Askerlerin Başbakana nerede ise ana avrat küfrettikleri, gece gündüz ihtilal planları yaptıkları, kendilerinden başka kimsenin iktidar erkini bağımsız bir şekilde yürütemedikleri günlerden, herkesin yerli yerine oturduğu/oturtulmaya
çalışıldığı/, halkın desteği ile ayakta duran sivil siyasi iktidar günlerine Nereden nereye
Bunları elbette kimse unutmuyor ve o günlerin geri gelmemesi için özellikle iktidar geceli gündüzlü çalışıyor. İşte o çalışmaların bir eseri olarak 2010 yılında Anayasa değiştirildi ve bir tevafuk eseri olarak 12.Eylül.2010 tarihinde halk oylaması ile kabul edildi.
Anayasanın 145.maddesinde yapılan değişiklik, Askerlerin, görevleri ile ilişkili olmayan suçlarından ötürü yargılanmalarının sivil Mahkemelere intikali üzerine, çuvallar dolusu suç belgesi Savcılıklara sökün etti ve Mahkemeler pek tabii hayalimizi aşan tutuklamalara imza attılar.
Peki Mahkemeler haksız bir iş mi yaptılar. Olmayan suçları icat edip Askerleri içeri mi tıktılar?

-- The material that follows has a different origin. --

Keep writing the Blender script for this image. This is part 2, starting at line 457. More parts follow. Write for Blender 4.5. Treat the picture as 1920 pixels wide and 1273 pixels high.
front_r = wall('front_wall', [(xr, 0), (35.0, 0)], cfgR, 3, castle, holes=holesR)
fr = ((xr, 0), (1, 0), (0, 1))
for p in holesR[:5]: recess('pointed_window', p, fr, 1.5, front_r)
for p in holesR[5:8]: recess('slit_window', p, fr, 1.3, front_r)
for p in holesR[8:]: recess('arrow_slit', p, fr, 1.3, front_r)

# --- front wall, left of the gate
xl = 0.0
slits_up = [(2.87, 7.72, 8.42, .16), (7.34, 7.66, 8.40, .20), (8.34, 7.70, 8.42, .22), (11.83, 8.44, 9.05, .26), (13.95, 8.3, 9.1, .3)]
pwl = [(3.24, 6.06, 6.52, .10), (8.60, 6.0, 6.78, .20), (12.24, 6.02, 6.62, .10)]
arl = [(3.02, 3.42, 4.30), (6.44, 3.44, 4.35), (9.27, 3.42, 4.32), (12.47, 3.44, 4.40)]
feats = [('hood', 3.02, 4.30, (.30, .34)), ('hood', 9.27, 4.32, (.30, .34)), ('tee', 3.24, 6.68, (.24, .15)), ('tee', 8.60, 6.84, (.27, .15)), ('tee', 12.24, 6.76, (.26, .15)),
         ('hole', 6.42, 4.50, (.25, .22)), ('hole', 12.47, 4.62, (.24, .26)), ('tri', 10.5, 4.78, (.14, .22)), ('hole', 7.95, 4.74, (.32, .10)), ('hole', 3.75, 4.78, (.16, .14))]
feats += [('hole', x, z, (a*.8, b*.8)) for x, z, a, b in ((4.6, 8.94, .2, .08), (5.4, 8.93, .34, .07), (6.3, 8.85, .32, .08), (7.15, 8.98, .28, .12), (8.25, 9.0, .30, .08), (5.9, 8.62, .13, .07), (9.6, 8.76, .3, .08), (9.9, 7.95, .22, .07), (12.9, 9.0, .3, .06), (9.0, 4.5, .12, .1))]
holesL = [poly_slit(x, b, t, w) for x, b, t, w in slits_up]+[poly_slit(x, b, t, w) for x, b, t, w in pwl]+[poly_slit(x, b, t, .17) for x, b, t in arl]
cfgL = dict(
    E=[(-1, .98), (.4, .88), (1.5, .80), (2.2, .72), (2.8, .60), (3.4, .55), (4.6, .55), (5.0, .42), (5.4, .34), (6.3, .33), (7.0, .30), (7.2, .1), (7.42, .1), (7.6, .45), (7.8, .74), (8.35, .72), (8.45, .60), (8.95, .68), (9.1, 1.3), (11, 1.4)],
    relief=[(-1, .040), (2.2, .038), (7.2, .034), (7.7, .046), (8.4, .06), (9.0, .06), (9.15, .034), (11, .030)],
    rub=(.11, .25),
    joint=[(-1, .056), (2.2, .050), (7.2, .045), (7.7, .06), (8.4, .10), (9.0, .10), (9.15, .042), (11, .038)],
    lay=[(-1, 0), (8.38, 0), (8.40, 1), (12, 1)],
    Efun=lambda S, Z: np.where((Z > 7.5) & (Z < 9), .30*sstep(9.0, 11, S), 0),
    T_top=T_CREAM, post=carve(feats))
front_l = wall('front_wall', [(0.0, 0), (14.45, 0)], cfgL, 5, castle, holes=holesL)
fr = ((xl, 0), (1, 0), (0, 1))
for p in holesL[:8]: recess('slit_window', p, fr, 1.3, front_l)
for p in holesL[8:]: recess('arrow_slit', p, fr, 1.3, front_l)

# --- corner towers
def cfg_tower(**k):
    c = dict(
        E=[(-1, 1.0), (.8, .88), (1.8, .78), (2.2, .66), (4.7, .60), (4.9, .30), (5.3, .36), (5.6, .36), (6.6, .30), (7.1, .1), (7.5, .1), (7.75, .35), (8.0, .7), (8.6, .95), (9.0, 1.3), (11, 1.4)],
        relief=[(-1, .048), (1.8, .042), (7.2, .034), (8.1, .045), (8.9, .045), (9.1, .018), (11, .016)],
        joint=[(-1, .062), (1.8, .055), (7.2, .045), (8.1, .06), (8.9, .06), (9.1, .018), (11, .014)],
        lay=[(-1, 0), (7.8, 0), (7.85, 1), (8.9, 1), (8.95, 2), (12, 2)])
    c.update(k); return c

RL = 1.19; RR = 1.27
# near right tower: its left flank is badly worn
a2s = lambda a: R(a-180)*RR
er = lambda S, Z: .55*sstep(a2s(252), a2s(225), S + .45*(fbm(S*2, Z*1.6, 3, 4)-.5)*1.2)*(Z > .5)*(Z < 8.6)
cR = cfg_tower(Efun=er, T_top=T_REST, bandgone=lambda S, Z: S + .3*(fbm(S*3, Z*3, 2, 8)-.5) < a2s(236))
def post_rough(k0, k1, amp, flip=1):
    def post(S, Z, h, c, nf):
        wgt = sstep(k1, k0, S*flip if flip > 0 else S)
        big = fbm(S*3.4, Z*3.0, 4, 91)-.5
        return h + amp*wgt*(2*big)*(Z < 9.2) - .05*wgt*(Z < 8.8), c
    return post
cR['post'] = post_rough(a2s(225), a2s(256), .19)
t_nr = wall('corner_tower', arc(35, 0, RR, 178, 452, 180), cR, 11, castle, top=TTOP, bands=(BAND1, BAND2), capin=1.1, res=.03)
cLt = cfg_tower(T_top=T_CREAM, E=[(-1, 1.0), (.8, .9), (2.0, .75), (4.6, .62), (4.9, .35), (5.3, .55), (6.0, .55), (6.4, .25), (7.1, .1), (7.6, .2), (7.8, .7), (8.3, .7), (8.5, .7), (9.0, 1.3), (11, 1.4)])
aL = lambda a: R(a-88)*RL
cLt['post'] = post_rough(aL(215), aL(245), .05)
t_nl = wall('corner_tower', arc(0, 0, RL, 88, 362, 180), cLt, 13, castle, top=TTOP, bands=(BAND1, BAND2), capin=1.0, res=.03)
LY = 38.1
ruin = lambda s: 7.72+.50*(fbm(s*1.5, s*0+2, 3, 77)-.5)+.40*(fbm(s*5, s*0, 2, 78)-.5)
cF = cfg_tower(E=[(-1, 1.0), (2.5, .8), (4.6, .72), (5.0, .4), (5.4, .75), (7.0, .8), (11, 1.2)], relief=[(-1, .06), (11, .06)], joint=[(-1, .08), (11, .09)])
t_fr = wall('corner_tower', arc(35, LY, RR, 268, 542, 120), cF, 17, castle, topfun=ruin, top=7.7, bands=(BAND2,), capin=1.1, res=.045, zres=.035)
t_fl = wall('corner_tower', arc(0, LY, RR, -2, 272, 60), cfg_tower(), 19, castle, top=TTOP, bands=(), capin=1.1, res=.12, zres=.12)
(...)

Neden İçeride bulunan askerlerle nerede ise aynı konumda olan şimdiki Kara Kuvvetleri Komutanına veya Genelkurmay Başkanı Necdet Özele neden dokunmadılar?
Yapılan yayınlarla öyle bir algı oluşturuluyor ki, sanki kurmay sınıfına gelmiş hemen herkes, bir şekilde suçlu gösterildi ve içeriye tıkıldı. Böyle bir şeyin olmadığını herkes biliyor ve eğer kamuoyu şu anda içeride bulunan kişilerin suçlarını sübuta götüren delillerle karşı karşıya kalmasa idi, bu tutuklamalar kolay kolay hazmetmezdi. Millet bunun da farkında.
Ülkenin barış iklimine doğru en ciddi biçimde evrildiği bu günlerde, halkta bakın teröristler bile nerede ise affedilecek, ama onlarla savaşan askerler içeride duygusunun yarattığı patalojik durumu, karizmatik bir siyasi manevra ile çözmek hükümete düştü.
Ben uzun tutukluluk sürelerine yönelik eleştirileri biraz da bu kapsamda değerlendiriyor, eğer ülkenin barışına katkıda bulunacak ise, her zaman yaptığımız gibi, kan kusarız, ama kızılcık şerbeti içtik demekten çekinmeyiz diyorum.